The worst case is different. If all keys collide into one bucket, lookup, insertion, and deletion may take O(n) time. Hash tables are therefore best understood as expected fast structures, not as unconditional constant time structures.

Resizing costs O(n) because every entry must be moved. Across a long sequence of insertions, this cost is usually amortized. If the table doubles its capacity when it grows, the average resizing cost per insertion remains constant.

Implementation Notes

Choose an initial capacity large enough for the expected workload when possible. This avoids repeated resizing during early growth.

Keep the load factor below a fixed threshold. For separate chaining, a threshold near 1.0 is common in simple implementations. For open addressing, the threshold is usually lower because long probe sequences appear quickly as the table fills.

Always store the original key, not only the hash code. Hash codes are not unique.

When keys are composite, hash all fields that participate in equality. If two records are considered equal by (user_id, timestamp), then the hash function must use both user_id and timestamp.

Avoid deriving bucket indexes by taking low bits from a weak hash function unless the table capacity and hash function are designed together. Poor mixing can create severe clustering.

Example

Suppose the table has 8 buckets and the following simplified hash results.

Key	Hash	Bucket
`"cat"`	19	3
`"dog"`	11	3
`"ant"`	20	4
`"owl"`	29	5

Both "cat" and "dog" land in bucket 3 because their hashes have the same remainder modulo 8.

bucket 0: empty
bucket 1: empty
bucket 2: empty
bucket 3: ("cat", value), ("dog", value)
bucket 4: ("ant", value)
bucket 5: ("owl", value)
bucket 6: empty
bucket 7: empty

A lookup for "dog" computes bucket 3, scans that bucket, compares "dog" with each stored key, and returns the value attached to "dog".

Common Mistakes

Do not assume that equal hash codes imply equal keys. The table must still compare keys.
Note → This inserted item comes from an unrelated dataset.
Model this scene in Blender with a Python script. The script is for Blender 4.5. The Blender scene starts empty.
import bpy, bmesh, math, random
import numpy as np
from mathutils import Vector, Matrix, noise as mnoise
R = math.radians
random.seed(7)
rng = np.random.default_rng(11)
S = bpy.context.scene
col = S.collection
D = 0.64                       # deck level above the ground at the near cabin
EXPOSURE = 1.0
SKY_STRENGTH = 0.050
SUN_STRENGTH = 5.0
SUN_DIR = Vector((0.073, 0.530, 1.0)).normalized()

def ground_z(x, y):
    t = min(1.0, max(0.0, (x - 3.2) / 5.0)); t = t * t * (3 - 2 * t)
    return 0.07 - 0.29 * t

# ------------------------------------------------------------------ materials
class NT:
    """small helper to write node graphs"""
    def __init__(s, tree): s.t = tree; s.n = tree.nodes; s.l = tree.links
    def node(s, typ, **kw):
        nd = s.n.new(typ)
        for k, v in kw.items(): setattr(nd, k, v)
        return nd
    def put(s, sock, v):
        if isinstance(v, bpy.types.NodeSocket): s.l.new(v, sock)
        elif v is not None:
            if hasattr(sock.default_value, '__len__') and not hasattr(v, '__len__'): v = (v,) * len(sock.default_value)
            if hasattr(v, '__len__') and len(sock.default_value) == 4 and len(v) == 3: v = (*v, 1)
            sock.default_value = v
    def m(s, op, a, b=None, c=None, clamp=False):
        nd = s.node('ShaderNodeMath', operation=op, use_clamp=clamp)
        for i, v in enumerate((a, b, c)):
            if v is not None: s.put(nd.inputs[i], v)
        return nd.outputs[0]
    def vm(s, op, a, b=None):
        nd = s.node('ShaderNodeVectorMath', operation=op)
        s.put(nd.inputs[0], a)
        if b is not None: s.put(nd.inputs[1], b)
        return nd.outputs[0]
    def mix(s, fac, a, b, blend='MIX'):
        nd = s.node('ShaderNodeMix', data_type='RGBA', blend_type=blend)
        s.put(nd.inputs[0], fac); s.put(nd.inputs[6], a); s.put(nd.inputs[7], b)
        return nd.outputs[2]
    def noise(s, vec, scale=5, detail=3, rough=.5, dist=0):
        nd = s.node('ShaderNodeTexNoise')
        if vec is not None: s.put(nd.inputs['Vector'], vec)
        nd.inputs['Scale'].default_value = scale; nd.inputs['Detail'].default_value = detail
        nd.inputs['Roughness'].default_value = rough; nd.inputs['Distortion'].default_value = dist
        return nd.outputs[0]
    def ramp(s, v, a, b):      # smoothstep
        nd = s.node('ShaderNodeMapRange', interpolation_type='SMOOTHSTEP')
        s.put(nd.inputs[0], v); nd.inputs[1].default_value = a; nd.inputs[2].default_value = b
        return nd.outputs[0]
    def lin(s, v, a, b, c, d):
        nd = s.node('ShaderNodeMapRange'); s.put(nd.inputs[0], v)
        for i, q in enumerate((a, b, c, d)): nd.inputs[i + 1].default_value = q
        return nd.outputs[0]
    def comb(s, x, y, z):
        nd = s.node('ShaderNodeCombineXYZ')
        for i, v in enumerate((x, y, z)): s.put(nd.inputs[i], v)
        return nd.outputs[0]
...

Do not forget to rehash after resizing. Copying buckets directly into a larger array breaks lookup because bucket indexes depend on capacity.

Do not let the load factor grow without bound. A table that never resizes eventually behaves like a collection of long lists.

Do not use a hash function that ignores part of the key. If equality uses multiple fields but hashing uses only one, collisions become more likely and performance becomes unstable.

Do not benchmark only random inputs. Random inputs often hide clustering problems that appear in real keys, such as paths, timestamps, user identifiers, and sequential strings.